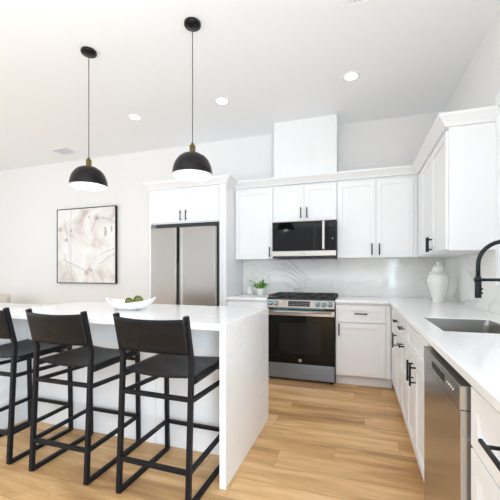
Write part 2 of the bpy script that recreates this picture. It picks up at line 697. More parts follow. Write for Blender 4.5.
BZ0, BZ1 = .112, .898       # base carcass
YB, YU = 3.70, 3.985        # front planes of base and wall cabinets on the back wall
XB, XU = .33, .62           # same on the right wall
WZ0, WZ1 = 1.394, 2.30
DT, DB = .872, .692         # drawer top and bottom
g = .002

# base cabinets on the back wall
cabinet('base_cabinet', 'white shaker base cabinet between fridge panel and range', 'cabinet',
        (-1.506, YB, 0), 0, .508, YW - YB - .004, BZ0, BZ1,
        [('drawer', .004, .504, DB, DT, ('h', .25, .785)),
         ('door', .004, .504, .120, DB - .008, ('v', .465, .613))], True)
cabinet('base_cabinet', 'white shaker base cabinet right of range with one drawer over one door', 'cabinet',
        (-.232, YB, 0), 0, .577, YW - YB - .004, BZ0, BZ1,
        [('drawer', .006, .508, DB, DT, ('h', .262, .787)),
         ('door', .006, .508, .120, DB - .008, ('v', .038, .613)),
         ('filler', .511, .556, .120, DT)], True)
RZ = R(-90)


def rightcab(label, y1, y0, fronts, name='base_cabinet', cat='cabinet', group=None):
    w = y1 - y0
    fr = []
    for f in fronts:
        f = list(f)
        f[1], f[2] = y1 - f[1], y1 - f[2]
        if len(f) > 5:
            f[5] = (f[5][0], y1 - f[5][1], *f[5][2:])
        fr.append(f)
    return cabinet(name, label, cat, (XB, y1, 0), RZ, w, XW - XB - .004, BZ0, BZ1, fr, True, group, open_top=name == 'sink_cabinet')


# (fronts given by world y: far edge, near edge)
rightcab('narrow white base cabinet in the corner of the sink run, drawer over tall door', 3.694, 2.945,
         [('filler', 3.672, 3.285, .120, DT),
          ('drawer', 3.282, 2.949, DB, DT, ('h', 3.14, .80)),
          ('door', 3.282, 2.949, .120, DB - .008, ('v', 3.215, .617))])
rightcab('white drawer cabinet on the sink run with two horizontal pulls', 2.943, 2.585,
         [('drawer', 2.939, 2.589, DB, DT, ('h', 2.755, .80)),
          ('drawer', 2.939, 2.589, .41, DB - .008, ('h', 2.765, .665)),
          ('drawer', 2.939, 2.589, .120, .402)])
rightcab('white sink base cabinet with paired vertical pulls beside dishwasher', 2.583, 1.81,
         [('drawer_front', 2.579, 1.814, DB, DT),
          ('door', 2.579, 2.245, .120, DB - .008, ('v', 2.295, .605)),
          ('door', 2.239, 1.814, .120, DB - .008, ('v', 2.19, .605))], 'sink_cabinet')
rightcab('white drawer cabinet nearest the camera, right of dishwasher', 1.184, .40,
         [('drawer', 1.176, .404, DB, DT, ('h', .888, .792, .19)),
          ('drawer', 1.176, .404, .41, DB - .008, ('h', .865, .63)),
          ('drawer', 1.176, .404, .120, .402)])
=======
→ **Your task**:
Do not include the images; transcribe the rest of the listing exactly.

→ **Result for this task**:
Write part 2 of the bpy script that recreates this picture. It picks up at line 697. More parts follow. Write for Blender 4.5.
BZ0, BZ1 = .112, .898       # base carcass
YB, YU = 3.70, 3.985        # front planes of base and wall cabinets on the back wall
XB, XU = .33, .62           # same on the right wall
WZ0, WZ1 = 1.394, 2.30
DT, DB = .872, .692         # drawer top and bottom
g = .002

# base cabinets on the back wall
cabinet('base_cabinet', 'white shaker base cabinet between fridge panel and range', 'cabinet',
        (-1.506, YB, 0), 0, .508, YW - YB - .004, BZ0, BZ1,
        [('drawer', .004, .504, DB, DT, ('h', .25, .785)),
         ('door', .004, .504, .120, DB - .008, ('v', .465, .613))], True)
cabinet('base_cabinet', 'white shaker base cabinet right of range with one drawer over one door', 'cabinet',
        (-.232, YB, 0), 0, .577, YW - YB - .004, BZ0, BZ1,
        [('drawer', .006, .508, DB, DT, ('h', .262, .787)),
         ('door', .006, .508, .120, DB - .008, ('v', .038, .613)),
         ('filler', .511, .556, .120, DT)], True)
RZ = R(-90)


def rightcab(label, y1, y0, fronts, name='base_cabinet', cat='cabinet', group=None):
    w = y1 - y0
    fr = []
    for f in fronts:
        f = list(f)
        f[1], f[2] = y1 - f[1], y1 - f[2]
        if len(f) > 5:
            f[5] = (f[5][0], y1 - f[5][1], *f[5][2:])
        fr.append(f)
    return cabinet(name, label, cat, (XB, y1, 0), RZ, w, XW - XB - .004, BZ0, BZ1, fr, True, group, open_top=name == 'sink_cabinet')


# (fronts given by world y: far edge, near edge)
rightcab('narrow white base cabinet in the corner of the sink run, drawer over tall door', 3.694, 2.945,
         [('filler', 3.672, 3.285, .120, DT),
          ('drawer', 3.282, 2.949, DB, DT, ('h', 3.14, .80)),
          ('door', 3.282, 2.949, .120, DB - .008, ('v', 3.215, .617))])
rightcab('white drawer cabinet on the sink run with two horizontal pulls', 2.943, 2.585,
         [('drawer', 2.939, 2.589, DB, DT, ('h', 2.755, .80)),
          ('drawer', 2.939, 2.589, .41, DB - .008, ('h', 2.765, .665)),
          ('drawer', 2.939, 2.589, .120, .402)])
rightcab('white sink base cabinet with paired vertical pulls beside dishwasher', 2.583, 1.81,
         [('drawer_front', 2.579, 1.814, DB, DT),
          ('door', 2.579, 2.245, .120, DB - .008, ('v', 2.295, .605)),
          ('door', 2.239, 1.814, .120, DB - .008, ('v', 2.19, .605))], 'sink_cabinet')
rightcab('white drawer cabinet nearest the camera, right of dishwasher', 1.184, .40,
         [('drawer', 1.176, .404, DB, DT, ('h', .888, .792, .19)),
          ('drawer', 1.176, .404, .41, DB - .008, ('h', .865, .63)),
          ('drawer', 1.176, .404, .120, .402)])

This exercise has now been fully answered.